Days after County Executive Janet S. Owens (D) vetoed a spending package that would have given school administrators what she called "excessive" pay raises, the Board of Education last week approved more moderate salary increases.

About 60 administrators will receive 3 percent raises, the same as those awarded to the members of the county's teachers union earlier this year.

Owens was urged to veto the measure by the County Council, which said the raises were too high during a time when money is tight.

Council President C. Edward Middlebrooks (R-Glen Burnie) lauded the Board of Education for revising the administrators' raises.

"I think this is much more in line with everyone else's raises," he said. "And I think it was a good move by the superintendent and the school board."

School Superintendent Eric J. Smith had said the original raises were designed to keep many of the administrators, who are near or at retirement age, from leaving the school system.

The raises would have made administrators' salaries comparable to those in other counties in the area.

Though Owens's veto was seen as a rebuke to the school system, officials said there won't be a strain between the school system and the county government.

"We will continue to work together," Middlebrooks said. "I'm just glad we got this resolved."
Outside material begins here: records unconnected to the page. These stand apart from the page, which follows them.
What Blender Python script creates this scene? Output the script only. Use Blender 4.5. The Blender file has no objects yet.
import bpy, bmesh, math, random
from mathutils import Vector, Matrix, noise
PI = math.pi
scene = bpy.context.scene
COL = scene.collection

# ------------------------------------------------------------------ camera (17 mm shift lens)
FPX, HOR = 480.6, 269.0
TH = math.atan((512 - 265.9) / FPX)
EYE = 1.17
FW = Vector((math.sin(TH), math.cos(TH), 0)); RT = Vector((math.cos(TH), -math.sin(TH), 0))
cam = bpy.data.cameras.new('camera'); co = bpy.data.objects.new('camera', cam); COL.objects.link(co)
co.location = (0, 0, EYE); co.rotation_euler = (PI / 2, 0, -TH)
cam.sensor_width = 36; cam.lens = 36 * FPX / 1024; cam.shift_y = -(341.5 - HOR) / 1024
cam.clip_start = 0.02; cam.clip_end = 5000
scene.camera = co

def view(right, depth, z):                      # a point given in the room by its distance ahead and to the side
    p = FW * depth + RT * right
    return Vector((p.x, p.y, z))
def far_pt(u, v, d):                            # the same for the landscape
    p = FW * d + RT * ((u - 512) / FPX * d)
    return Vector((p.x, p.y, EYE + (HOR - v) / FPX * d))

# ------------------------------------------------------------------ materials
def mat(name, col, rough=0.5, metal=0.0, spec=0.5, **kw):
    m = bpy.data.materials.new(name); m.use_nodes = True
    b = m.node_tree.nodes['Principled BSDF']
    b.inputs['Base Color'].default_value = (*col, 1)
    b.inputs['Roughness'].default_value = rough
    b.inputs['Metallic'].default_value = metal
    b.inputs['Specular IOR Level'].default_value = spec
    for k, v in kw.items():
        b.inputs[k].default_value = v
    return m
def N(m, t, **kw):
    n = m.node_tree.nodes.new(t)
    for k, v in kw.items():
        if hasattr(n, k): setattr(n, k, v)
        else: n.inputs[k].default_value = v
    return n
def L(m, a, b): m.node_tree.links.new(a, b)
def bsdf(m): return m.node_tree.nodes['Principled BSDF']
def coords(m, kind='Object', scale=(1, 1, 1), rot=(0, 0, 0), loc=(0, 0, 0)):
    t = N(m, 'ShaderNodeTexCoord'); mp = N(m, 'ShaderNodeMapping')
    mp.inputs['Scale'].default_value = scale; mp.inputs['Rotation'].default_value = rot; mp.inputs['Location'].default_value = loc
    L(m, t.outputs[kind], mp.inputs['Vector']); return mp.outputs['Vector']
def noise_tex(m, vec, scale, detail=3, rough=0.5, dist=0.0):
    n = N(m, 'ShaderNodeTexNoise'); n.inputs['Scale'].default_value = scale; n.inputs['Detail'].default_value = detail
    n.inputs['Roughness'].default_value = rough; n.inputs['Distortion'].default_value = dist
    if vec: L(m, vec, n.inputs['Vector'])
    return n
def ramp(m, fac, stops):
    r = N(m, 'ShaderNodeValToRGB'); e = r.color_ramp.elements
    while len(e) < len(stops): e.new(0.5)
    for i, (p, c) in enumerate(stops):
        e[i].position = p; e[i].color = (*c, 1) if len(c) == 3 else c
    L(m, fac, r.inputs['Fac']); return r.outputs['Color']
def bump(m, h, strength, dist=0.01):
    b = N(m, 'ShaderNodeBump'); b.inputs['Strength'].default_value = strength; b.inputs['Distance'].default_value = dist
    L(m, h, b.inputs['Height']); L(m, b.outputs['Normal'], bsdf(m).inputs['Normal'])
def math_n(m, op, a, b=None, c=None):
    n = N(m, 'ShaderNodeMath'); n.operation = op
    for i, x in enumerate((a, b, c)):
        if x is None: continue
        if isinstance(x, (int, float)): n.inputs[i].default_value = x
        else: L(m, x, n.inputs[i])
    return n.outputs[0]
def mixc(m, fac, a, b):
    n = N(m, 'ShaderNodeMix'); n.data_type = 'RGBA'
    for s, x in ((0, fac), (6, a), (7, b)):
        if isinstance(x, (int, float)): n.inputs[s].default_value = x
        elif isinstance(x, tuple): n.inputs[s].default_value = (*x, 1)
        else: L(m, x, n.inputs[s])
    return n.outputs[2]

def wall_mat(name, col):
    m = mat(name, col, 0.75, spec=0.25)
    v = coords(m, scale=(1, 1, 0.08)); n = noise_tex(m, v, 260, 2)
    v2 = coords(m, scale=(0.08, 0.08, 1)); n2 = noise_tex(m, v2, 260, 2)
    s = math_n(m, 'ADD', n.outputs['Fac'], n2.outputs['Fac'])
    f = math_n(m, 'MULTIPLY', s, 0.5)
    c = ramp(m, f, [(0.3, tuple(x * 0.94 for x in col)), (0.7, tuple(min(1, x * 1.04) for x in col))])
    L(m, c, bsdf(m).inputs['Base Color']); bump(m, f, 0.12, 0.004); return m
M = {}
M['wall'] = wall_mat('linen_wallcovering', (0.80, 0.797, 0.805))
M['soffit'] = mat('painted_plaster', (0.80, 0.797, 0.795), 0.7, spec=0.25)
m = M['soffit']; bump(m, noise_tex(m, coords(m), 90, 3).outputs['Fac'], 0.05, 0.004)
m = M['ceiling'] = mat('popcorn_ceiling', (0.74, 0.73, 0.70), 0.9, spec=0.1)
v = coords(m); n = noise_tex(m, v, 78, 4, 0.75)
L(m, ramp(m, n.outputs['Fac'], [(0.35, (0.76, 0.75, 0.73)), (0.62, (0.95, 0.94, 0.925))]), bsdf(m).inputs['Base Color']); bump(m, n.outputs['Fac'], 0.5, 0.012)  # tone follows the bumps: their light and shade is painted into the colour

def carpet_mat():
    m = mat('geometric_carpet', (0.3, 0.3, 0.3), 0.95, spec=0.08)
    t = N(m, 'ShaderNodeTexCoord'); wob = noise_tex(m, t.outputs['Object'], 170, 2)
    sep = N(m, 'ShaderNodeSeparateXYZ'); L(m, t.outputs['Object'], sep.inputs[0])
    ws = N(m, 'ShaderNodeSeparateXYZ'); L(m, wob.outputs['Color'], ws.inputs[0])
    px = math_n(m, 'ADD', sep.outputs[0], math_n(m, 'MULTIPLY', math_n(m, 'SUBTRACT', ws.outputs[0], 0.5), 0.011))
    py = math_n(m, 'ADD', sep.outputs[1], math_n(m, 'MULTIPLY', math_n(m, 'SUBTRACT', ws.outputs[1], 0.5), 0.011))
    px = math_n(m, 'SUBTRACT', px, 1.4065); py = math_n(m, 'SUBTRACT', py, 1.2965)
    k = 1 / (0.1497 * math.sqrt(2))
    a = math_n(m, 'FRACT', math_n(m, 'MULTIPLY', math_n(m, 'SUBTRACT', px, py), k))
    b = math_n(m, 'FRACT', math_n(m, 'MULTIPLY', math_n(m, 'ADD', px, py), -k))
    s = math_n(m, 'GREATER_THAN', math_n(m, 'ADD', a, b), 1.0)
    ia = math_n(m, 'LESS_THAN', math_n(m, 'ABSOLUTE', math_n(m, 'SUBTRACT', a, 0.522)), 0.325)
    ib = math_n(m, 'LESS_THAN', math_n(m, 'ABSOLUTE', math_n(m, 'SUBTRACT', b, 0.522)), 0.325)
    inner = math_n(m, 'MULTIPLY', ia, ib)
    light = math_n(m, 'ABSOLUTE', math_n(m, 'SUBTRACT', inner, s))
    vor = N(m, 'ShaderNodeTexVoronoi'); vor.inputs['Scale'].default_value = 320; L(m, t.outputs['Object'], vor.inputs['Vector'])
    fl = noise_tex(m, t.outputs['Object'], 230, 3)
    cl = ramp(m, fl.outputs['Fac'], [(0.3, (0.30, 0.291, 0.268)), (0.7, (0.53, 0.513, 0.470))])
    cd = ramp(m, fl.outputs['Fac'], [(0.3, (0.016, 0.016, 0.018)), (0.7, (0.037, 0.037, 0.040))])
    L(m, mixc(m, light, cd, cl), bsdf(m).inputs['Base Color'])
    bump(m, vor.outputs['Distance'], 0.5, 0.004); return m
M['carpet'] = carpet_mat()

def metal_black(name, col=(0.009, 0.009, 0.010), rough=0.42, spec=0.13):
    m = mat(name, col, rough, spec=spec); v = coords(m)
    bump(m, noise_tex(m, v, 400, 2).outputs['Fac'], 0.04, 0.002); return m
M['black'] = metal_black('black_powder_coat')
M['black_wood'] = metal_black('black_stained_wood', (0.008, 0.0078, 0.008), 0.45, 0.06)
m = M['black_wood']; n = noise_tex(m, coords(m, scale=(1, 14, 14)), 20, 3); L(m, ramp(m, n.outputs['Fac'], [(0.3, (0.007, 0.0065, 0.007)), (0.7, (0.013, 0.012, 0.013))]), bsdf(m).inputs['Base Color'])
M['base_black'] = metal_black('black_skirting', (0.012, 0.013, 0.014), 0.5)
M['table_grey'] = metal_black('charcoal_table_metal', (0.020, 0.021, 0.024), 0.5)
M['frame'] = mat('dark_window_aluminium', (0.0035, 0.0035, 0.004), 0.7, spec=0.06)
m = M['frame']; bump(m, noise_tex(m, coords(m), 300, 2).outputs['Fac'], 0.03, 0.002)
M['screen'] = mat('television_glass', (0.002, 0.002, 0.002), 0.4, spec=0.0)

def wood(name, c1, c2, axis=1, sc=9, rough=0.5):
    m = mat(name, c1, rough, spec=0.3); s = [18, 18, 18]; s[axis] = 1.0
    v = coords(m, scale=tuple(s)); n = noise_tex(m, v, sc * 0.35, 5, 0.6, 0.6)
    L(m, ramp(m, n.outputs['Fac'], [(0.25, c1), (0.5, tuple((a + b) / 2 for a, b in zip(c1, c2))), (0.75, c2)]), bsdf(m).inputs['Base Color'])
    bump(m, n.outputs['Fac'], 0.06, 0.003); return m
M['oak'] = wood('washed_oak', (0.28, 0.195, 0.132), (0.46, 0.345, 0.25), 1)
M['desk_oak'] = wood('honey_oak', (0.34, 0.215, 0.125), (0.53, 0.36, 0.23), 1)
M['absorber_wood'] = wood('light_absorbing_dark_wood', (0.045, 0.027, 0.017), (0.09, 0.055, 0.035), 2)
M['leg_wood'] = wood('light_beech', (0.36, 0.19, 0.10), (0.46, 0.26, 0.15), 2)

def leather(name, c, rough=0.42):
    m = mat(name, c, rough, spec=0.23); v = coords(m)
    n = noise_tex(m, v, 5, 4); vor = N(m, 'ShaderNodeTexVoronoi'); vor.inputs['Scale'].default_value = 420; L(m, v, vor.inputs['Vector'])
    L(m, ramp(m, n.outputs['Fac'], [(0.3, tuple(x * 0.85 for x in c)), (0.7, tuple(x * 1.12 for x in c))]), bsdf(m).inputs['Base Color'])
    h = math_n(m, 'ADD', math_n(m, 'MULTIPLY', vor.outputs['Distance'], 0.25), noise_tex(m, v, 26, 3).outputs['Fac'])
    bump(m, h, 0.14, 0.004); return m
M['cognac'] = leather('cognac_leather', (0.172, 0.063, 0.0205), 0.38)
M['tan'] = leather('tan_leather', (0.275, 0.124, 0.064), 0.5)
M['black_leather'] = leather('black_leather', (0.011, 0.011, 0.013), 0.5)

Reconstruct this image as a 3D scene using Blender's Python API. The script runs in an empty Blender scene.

Owens was also "pleased with the board's action," said her spokesman, Matt Diehl.

Post-9/11 Preparedness

In many ways, Annapolis is still a somewhat sleepy sailing town with a lot of great places to have a beer by the bay.

But as far as Police Chief Joseph S. Johnson is concerned, it could also be a target for terrorists.

With the third anniversary of the Sept. 11, 2001, attacks approaching, Johnson was to lead a news conference yesterday detailing how far the city has come. The chief has called Annapolis a "target-rich environment, with the state capitol and the Naval Academy."

In beefing up its emergency management departments, the city has used various grants to purchase equipment that would make James Bond jealous.

To wit: The authorities now have infrared cameras, night vision binoculars, underwater surveillance cameras and a decontamination vehicle that can arrive at a hazardous materials scene.

Before 9/11 the city had "minimal capability to respond to incidents of weapons of mass destruction," the city said in a news release. But now it's much better prepared, Johnson said.

Hurricane Season Returns

Last year Hurricane Isabel devastated parts of Anne Arundel County, damaging 2,300 homes.

Now that hurricane season is in full swing again, county officials have reminded residents to make sure their home insurance is up to date and comprehensive.

They also warned that backup power generators should be used only outdoors.

During Isabel, two county residents were killed by fumes from their generators.

A Star in Our Orbit

Apparently Hollywood hasn't given up on Annapolis just yet. A couple of weeks after Disney Co. decided to film a movie about the U.S. Naval Academy in Philadelphia instead of on the academy's Annapolis campus, the producers of a new film starring George Clooney were in town this week.

The movie, "Syriana," is about the CIA's struggle against terrorism.

Film crews shot scenes with Clooney, famous for this role on the television show "ER" and movies such as "Ocean's Eleven," in the James Senate Office building this week.

Sewage Peril Slides Away

It's safe to go back to the water. The county Health Department, which had urged people to stay away from Lake Waterford after announcing that more than 10,000 gallons of sewage had spilled into it, said the mess did not actually run into the lake.